Norton had an excellent start as Davis was half a row back. Trost immediately took advantage of this to get past Davis. The field quickly became single-file going into Turn One as the top five broke away from Hermann Pfander (DE-AT-CH) and the rest of the field. However, Pfander reeled the top five back in as Espitee and Unglenieks battled in Turn Three. Pfander in turn lost Seth Eggert (Carolina) as he aero-pushed in Turn Four. Pfander nearly caught the wall himself off of Turn One as he tried to pass Unglenieks on the outside. As the fighting for position continued further back, Norton and Trost began to break away from Davis.
Meanwhile, Paul Jennings (Carolina) and Eggert both worked their way around Philippe Lambert (France). Lambert entered Turn One wide, thinking Eggert was below him and not behind him. Eggert then took advantage of Lambert’s mistake and drove by. Lambert continued to losing positions as David Strid (Australia/NZ) drove by as well. At the same time, Pfander passed Unglenieks as he rode behind Davis and Espitee. Unglenieks immediately aero-pushed in the next corner, and nearly clobbered the outside wall. Jennings narrowly avoided Unglenieks, and dove below him. This forced Unglenieks to enter Turn Two higher than normal, and the back end of his Dallara DW12 broke loose in finest dirt track style. Unglenieks somehow regained control of his drifting car off of the corner, but lost all of his momentum in the process and was quickly swallowed up by those behind.
Call it collateral damage, but another result of Unglenieks’ loss of momentum and position was a quick end Strid’s race. Strid aero-pushed Unglenieks’ wake, and bounced off of the outside wall before spinning into the inside wall and barrel-rolling. Amazingly, the caution did not fly for Strid’s wreck.
Back up front, Norton and Trost had opened up nearly a twenty car-length gap over Davis. It seemed as if Trost was the only driver able to maintain a consistent gap behind Norton, only three car lengths back. Trost finally made his move, passing Norton on lap 31, just before green flag pit stops. Trost took an unusual line down the backstretch in an attempt to keep Norton out of the draft only for his pursuer to duck onto pit road, triggering green flag pit stops. Both Davis and Eggert followed Norton onto pit road while Trost was the last to pit, three laps after everyone else.

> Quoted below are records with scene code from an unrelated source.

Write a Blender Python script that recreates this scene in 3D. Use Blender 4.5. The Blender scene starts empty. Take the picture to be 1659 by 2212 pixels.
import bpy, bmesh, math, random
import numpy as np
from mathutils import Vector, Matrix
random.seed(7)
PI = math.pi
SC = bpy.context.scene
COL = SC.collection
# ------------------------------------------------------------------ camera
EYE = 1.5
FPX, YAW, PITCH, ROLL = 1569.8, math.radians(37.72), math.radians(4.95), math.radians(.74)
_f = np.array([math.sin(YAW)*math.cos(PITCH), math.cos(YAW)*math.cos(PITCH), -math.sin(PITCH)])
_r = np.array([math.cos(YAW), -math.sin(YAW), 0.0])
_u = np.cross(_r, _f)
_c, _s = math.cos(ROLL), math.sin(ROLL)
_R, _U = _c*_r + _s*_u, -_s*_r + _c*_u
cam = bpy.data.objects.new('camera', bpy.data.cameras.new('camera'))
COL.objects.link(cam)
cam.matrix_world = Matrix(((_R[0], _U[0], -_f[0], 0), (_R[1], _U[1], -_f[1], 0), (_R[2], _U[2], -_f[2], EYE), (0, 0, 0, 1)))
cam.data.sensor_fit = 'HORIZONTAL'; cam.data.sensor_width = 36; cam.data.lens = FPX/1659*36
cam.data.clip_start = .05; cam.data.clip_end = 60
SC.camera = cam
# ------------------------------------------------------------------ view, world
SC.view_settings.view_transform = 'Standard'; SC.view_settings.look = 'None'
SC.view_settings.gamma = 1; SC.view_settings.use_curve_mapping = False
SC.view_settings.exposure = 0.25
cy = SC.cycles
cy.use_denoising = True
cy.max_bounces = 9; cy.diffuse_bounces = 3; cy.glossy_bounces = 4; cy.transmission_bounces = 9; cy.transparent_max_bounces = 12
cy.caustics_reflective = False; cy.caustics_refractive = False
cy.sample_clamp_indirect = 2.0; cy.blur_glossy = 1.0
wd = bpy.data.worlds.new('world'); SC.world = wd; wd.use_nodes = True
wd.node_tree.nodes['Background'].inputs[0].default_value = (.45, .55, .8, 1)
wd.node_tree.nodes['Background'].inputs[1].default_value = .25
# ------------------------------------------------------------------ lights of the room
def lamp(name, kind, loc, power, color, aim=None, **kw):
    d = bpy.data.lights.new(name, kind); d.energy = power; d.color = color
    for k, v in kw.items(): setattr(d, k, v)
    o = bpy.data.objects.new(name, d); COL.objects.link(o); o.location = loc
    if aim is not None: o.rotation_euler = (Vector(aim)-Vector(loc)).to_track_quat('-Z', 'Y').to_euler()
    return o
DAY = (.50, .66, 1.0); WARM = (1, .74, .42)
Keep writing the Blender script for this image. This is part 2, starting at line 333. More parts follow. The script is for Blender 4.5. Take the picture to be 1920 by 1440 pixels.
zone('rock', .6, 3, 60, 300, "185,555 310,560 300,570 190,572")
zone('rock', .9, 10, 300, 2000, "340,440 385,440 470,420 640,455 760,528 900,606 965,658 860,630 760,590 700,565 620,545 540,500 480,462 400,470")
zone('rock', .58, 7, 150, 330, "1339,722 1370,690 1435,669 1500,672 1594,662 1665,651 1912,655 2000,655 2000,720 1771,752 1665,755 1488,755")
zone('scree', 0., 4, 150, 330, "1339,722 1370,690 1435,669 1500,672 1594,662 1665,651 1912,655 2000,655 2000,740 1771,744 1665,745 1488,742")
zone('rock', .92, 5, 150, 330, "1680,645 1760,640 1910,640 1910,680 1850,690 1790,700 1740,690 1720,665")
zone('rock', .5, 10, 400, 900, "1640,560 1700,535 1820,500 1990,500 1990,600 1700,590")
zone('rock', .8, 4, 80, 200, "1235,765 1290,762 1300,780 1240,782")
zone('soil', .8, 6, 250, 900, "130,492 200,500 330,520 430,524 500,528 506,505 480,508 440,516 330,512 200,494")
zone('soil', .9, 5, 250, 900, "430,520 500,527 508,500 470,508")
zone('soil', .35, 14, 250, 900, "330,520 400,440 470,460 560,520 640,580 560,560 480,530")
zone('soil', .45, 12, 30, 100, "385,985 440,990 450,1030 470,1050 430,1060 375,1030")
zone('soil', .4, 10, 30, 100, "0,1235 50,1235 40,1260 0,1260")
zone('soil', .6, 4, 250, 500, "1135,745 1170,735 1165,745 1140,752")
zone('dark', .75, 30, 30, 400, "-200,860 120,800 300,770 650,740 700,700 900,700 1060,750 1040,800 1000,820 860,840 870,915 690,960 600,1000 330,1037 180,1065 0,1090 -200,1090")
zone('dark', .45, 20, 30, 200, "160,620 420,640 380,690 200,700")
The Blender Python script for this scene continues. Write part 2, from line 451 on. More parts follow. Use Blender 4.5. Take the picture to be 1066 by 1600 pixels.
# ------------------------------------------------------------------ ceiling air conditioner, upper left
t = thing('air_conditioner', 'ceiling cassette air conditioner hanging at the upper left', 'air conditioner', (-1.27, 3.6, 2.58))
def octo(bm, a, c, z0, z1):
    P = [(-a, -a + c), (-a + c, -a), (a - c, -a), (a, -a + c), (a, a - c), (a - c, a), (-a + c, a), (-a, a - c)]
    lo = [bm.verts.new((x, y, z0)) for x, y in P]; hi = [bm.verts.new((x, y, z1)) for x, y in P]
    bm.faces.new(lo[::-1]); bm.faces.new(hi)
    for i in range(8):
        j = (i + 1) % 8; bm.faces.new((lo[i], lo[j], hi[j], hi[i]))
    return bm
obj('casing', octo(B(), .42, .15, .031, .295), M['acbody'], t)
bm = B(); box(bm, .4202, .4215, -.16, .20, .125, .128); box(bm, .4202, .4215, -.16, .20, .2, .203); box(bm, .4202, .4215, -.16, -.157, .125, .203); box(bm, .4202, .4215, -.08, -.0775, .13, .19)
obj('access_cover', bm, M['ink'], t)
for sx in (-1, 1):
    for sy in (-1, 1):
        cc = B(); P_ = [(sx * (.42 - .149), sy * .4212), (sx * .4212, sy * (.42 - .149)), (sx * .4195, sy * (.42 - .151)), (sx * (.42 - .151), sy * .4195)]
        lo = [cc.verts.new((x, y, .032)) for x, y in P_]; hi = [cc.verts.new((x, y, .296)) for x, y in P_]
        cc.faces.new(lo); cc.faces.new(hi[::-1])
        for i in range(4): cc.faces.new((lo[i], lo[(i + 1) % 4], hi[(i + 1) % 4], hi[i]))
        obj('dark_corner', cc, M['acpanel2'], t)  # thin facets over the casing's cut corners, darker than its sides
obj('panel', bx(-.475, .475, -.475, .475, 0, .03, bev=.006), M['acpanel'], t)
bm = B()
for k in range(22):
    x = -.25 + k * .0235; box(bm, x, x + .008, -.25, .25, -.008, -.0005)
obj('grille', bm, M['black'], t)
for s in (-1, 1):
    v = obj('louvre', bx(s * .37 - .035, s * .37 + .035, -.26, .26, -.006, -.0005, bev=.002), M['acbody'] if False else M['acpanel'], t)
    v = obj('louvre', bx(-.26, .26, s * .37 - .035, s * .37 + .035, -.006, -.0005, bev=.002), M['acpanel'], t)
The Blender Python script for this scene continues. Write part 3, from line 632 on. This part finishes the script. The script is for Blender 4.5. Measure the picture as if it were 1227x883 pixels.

Trost exited pit road on Lap 36 with almost a straightaway lead over Norton. Undaunted, Norton quickly reeled-in the leader and, on Lap 43, easily took the lead in Turn One. Trost was not about to give-up and immediately re-passed Norton on the outside of Turn Three. As soon as Trost reclaimed the lead, he started using an evasive, swerving line down the front straightaways in an attempt to break the draft and keep Norton at bay. Not even a lap later Norton drove straight down the middle of the straight instead of following Trost and easily passed him for the lead. Trost then crossed-over Norton off of turn two to reclaim the lead. The battling two-some exchanged the lead another five times in the next three laps with Trost coming out on top.
Biding his time, Norton rode behind Trost for two laps before going back on the attack. The back and forth battle for the lead resumed and Norton almost clipped the wall with twelve laps to go. Both sim races used nearly every part of the racing surface in attempt to gain an advantage on the other. Trost reclaimed the lead yet again on Lap 57 as Norton went wide in Turn Three and the battle further intensified as he began blocking Norton up and down the straightaways. The leaders even began going side-by-side through the corners, with Trost on the low side and Norton on the high line, in an effort to settle matters.
Norton finally cleared Trost on the South short-chute with only four laps remaining and commenced to blocking Trost down the backstretch. Trost went to the high side entering Turn Three and tried to pinch down on Norton to hinder his momentum. Norton went as low as he could, lower than he should have in fact, clipped the curbing in Turn Four and pushed up into Trost. Both drivers drifted off of Turn Four as they attempted to regain control. Trost somehow had escaped damage in the contact; not do Norton who suffered a bent front wing and his right-rear wheel guard.
Thus Trost easily cruised to a 1.565s win over Norton in the 3217 Strength of Field race, the highest SoF of the week. Trost earned 199 points for his efforts in the caution-(but not incident-)free race. Davis finished third ahead of Espitee fourth with Pfander rounding-out the top five in a week that saw a total of 24 sim-racers turn left into victory lane and Espitee winning a week-high four races.